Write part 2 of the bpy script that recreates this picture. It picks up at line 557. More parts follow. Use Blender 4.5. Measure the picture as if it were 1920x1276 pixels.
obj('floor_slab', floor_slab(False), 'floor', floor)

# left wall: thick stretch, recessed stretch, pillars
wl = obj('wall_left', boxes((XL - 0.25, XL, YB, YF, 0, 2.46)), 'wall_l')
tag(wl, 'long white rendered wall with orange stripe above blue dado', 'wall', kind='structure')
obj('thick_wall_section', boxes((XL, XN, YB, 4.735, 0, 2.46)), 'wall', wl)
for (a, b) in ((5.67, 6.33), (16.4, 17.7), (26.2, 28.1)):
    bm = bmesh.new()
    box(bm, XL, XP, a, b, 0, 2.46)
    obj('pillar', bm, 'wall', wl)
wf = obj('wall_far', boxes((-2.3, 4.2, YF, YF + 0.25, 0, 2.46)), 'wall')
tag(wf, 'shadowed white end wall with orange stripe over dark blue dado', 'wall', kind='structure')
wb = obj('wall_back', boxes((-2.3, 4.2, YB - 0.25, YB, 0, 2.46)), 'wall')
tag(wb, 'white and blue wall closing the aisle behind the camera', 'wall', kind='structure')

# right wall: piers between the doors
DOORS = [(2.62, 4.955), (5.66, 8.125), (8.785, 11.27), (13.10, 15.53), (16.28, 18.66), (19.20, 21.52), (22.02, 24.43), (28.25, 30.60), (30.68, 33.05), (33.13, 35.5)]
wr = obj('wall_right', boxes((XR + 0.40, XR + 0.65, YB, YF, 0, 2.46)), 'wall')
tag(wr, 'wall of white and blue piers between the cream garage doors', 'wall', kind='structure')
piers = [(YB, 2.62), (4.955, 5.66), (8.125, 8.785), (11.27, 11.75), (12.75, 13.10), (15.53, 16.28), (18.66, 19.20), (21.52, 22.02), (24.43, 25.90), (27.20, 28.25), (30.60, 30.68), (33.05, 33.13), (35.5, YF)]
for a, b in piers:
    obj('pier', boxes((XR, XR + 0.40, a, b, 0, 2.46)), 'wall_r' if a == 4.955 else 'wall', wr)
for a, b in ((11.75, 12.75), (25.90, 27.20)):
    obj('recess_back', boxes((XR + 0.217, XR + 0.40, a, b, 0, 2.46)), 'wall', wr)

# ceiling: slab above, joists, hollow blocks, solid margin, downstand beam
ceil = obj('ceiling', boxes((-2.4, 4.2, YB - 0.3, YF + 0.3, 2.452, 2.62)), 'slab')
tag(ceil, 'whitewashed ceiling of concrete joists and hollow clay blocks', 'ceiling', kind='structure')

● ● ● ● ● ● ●

● The problem: In this exercise, copy only the lines from the opening line of the material through the line where "obj('floor_slab', floor_slab(False), 'floor', floor)" appears.

● Solution to the exercise:
Write part 2 of the bpy script that recreates this picture. It picks up at line 557. More parts follow. Use Blender 4.5. Measure the picture as if it were 1920x1276 pixels.
obj('floor_slab', floor_slab(False), 'floor', floor)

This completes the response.